There are a great many scenes in "Who's Who," and Eifman moves them along at a brisk pace by means of cinematic montage and quick cuts.

Advertisement

Each scene is danced to a separate music number, all taped, ranging from works by Duke Ellington, Dave Brubeck, Billy Strayhorn, Louis Prima, and Marvin Hamlisch to several Sergei Rachmaninoff excerpts and a snippet of Sam Barber's "Adagio for Strings." Adding to the richness of the patchwork score is music by Kol Simcha, a Swiss klezmer band, for the emigrant's arrival and the wedding party.

The ballet is particularly strong in big production scenes with a lineup of incredibly disciplined showgirls who can do precision dancing as well as the Radio City Music Hall Rockettes and also are polished pantomimists, giving a wonderful impression of playing invisible musical instruments. The female corps de ballet tends to upstage its male partners, although the men have their moments, too, displaying amazing talents for acrobatics.

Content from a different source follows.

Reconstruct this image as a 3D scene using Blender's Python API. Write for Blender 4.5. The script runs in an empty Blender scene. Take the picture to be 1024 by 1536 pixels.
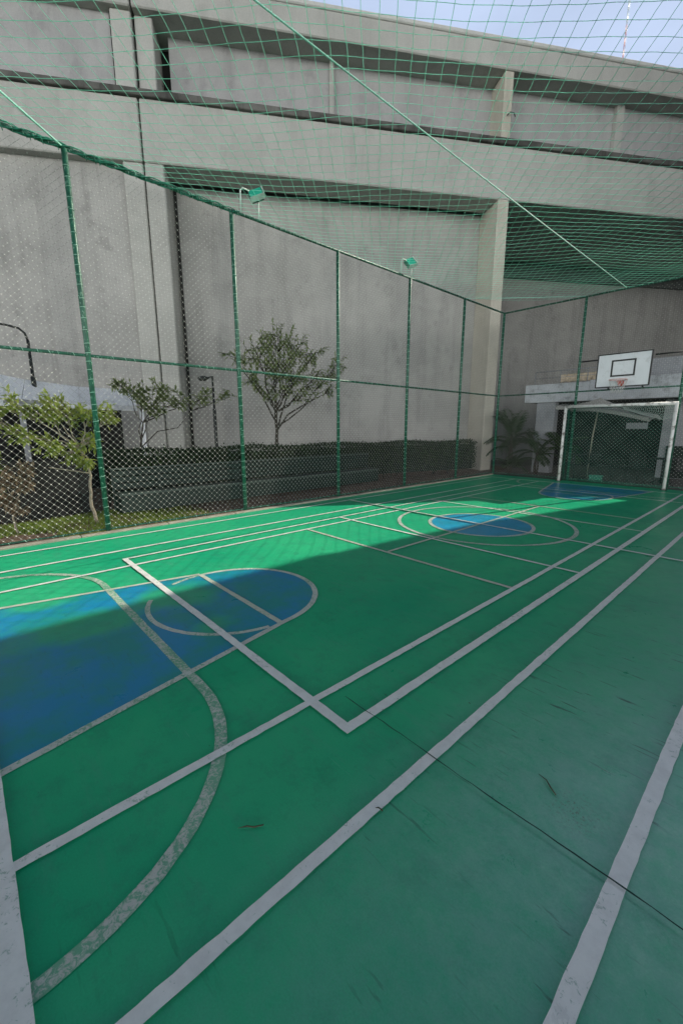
import bpy, math, random
import numpy as np
from mathutils import Vector, Matrix
R = math.radians
rnd = random.Random(11)
sc = bpy.context.scene
COL = sc.collection

# ------------------------------------------------------------------ mesh builder
class MB:
    def __init__(s): s.v = []; s.f = []; s.sm = []
    def add(s, vs, fs, smooth=False):
        b = len(s.v); s.v.extend([tuple(p) for p in vs])
        for f in fs: s.f.append(tuple(i + b for i in f)); s.sm.append(smooth)
    def box(s, x0, x1, y0, y1, z0, z1, M=None, bev=0.0):
        if x0 > x1: x0, x1 = x1, x0
        if y0 > y1: y0, y1 = y1, y0
        if z0 > z1: z0, z1 = z1, z0
        if bev > 0:
            b = min(bev, (x1-x0)*.45, (y1-y0)*.45, (z1-z0)*.45)
            vs = []; idx = {}
            for i, X in enumerate((x0, x1)):
                for j, Y in enumerate((y0, y1)):
                    for k, Z in enumerate((z0, z1)):
                        sx, sy, sz = (1, -1)[i], (1, -1)[j], (1, -1)[k]
                        idx[(i, j, k, 0)] = len(vs); vs.append((X, Y+sy*b, Z+sz*b))
                        idx[(i, j, k, 1)] = len(vs); vs.append((X+sx*b, Y, Z+sz*b))
                        idx[(i, j, k, 2)] = len(vs); vs.append((X+sx*b, Y+sy*b, Z))
            fs = []
            c = [(0, 0), (1, 0), (1, 1), (0, 1)]
            for a in (0, 1):
                fs.append([idx[(a, p, q, 0)] for p, q in c])
                fs.append([idx[(p, a, q, 1)] for p, q in c])
                fs.append([idx[(p, q, a, 2)] for p, q in c])
            for a in (0, 1):
                for d in (0, 1):
                    fs.append([idx[(a, d, 0, 0)], idx[(a, d, 1, 0)], idx[(a, d, 1, 1)], idx[(a, d, 0, 1)]])
                    fs.append([idx[(a, 0, d, 0)], idx[(a, 1, d, 0)], idx[(a, 1, d, 2)], idx[(a, 0, d, 2)]])
                    fs.append([idx[(0, a, d, 1)], idx[(1, a, d, 1)], idx[(1, a, d, 2)], idx[(0, a, d, 2)]])
                    for e in (0, 1):
                        pass
            for i in (0, 1):
                for j in (0, 1):
                    for k in (0, 1): fs.append([idx[(i, j, k, 0)], idx[(i, j, k, 1)], idx[(i, j, k, 2)]])
        else:
            vs = [(x0, y0, z0), (x1, y0, z0), (x1, y1, z0), (x0, y1, z0), (x0, y0, z1), (x1, y0, z1), (x1, y1, z1), (x0, y1, z1)]
            fs = [(0, 3, 2, 1), (4, 5, 6, 7), (0, 1, 5, 4), (1, 2, 6, 5), (2, 3, 7, 6), (3, 0, 4, 7)]
        if M is not None: vs = [tuple(M @ Vector(p)) for p in vs]
        s.add(vs, fs)
    def prism(s, poly, z0, z1):
        n = len(poly)
        vs = [(x, y, z0) for x, y in poly] + [(x, y, z1) for x, y in poly]
        fs = [tuple(range(n-1, -1, -1)), tuple(range(n, 2*n))] + [(i, (i+1) % n, (i+1) % n+n, i+n) for i in range(n)]
        s.add(vs, fs)
    def tube(s, path, r, n=8, caps=True, closed=False):
        P = [Vector(p) for p in path]; m = len(P)
        rs = r if isinstance(r, (list, tuple)) else [r]*m
        vs = []; up = None
        for i, p in enumerate(P):
            if closed: t = P[(i+1) % m] - P[i-1]
            else: t = P[min(i+1, m-1)] - P[max(i-1, 0)]
            t.normalize()
            if up is None:
                a = Vector((0, 0, 1)) if abs(t.z) < .9 else Vector((1, 0, 0))
                up = (a - t*a.dot(t)).normalized()
            else:
                up = (up - t*up.dot(t))
                up = up.normalized() if up.length > 1e-6 else t.orthogonal().normalized()
            w = t.cross(up)
            for k in range(n):
                A = 2*math.pi*k/n
                vs.append(tuple(p + (up*math.cos(A) + w*math.sin(A))*rs[i]))
        fs = []
        for i in range(m if closed else m-1):
            j = (i+1) % m
            for k in range(n): fs.append((i*n+k, i*n+(k+1) % n, j*n+(k+1) % n, j*n+k))
        if caps and not closed:
            fs.append(tuple(range(n-1, -1, -1))); fs.append(tuple((m-1)*n+k for k in range(n)))
        s.add(vs, fs, True)
    def leaf(s, p, d, L, W, nrm):
        side = d.cross(nrm)
        if side.length < 1e-5: side = d.orthogonal()
        side.normalize(); up = side.cross(d).normalized()
        a = p; b = p + d*L*.45 + side*W*.5 + up*L*.06; c = p + d*L - up*L*.10; e = p + d*L*.45 - side*W*.5 + up*L*.06; m = p + d*L*.45
        s.add([a, b, m, e, c], [(0, 1, 2), (0, 2, 3), (1, 4, 2), (2, 4, 3)])
    def build(s, name, mat, parent=None, loc=None, rotz=0, autosmooth=None):
        me = bpy.data.meshes.new(name); me.from_pydata(s.v, [], s.f); me.update()
        me.polygons.foreach_set('use_smooth', s.sm)
        me.materials.append(mat)
        o = bpy.data.objects.new(name, me); COL.objects.link(o)
        if name in ('tie_wire',): o['kind'] = 'stuff'
        if parent: o.parent = parent
        if loc: o.location = loc
        o.rotation_euler = (0, 0, rotz)
        return o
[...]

Slava Okunev's set design is stunning, with various architectural configurations formed by two mobile pillars supporting an overhead arch, all in gleaming metal, that can suggest a pier under the Brooklyn Bridge, a California beach scene with silver palm trees, and a dramatically lit Hollywood style nightclub.

Early 1920s style costumes come in bold colors or black shimmering with silver and gold spangles in the best flapper tradition, and Okunev doesn't spare the ostrich plumes when it comes to designing headdresses. In contrast, there is a dream ballet sequence in 18th-century formal all-white court costumes danced to Rachmaninoff's "Symphonic Dances."

Advertisement

The ballet ends with an ensemble of nearly 40 dancers performing exuberantly to Duke Ellington's "That Doo-Wah Thing (It don't mean a thing if you ain't got that swing)." The Eifman company definitely has that swing when it comes to taking an American myth and filtering it through Russian sensibilities as "Who's Who" does so ably with wit and originality.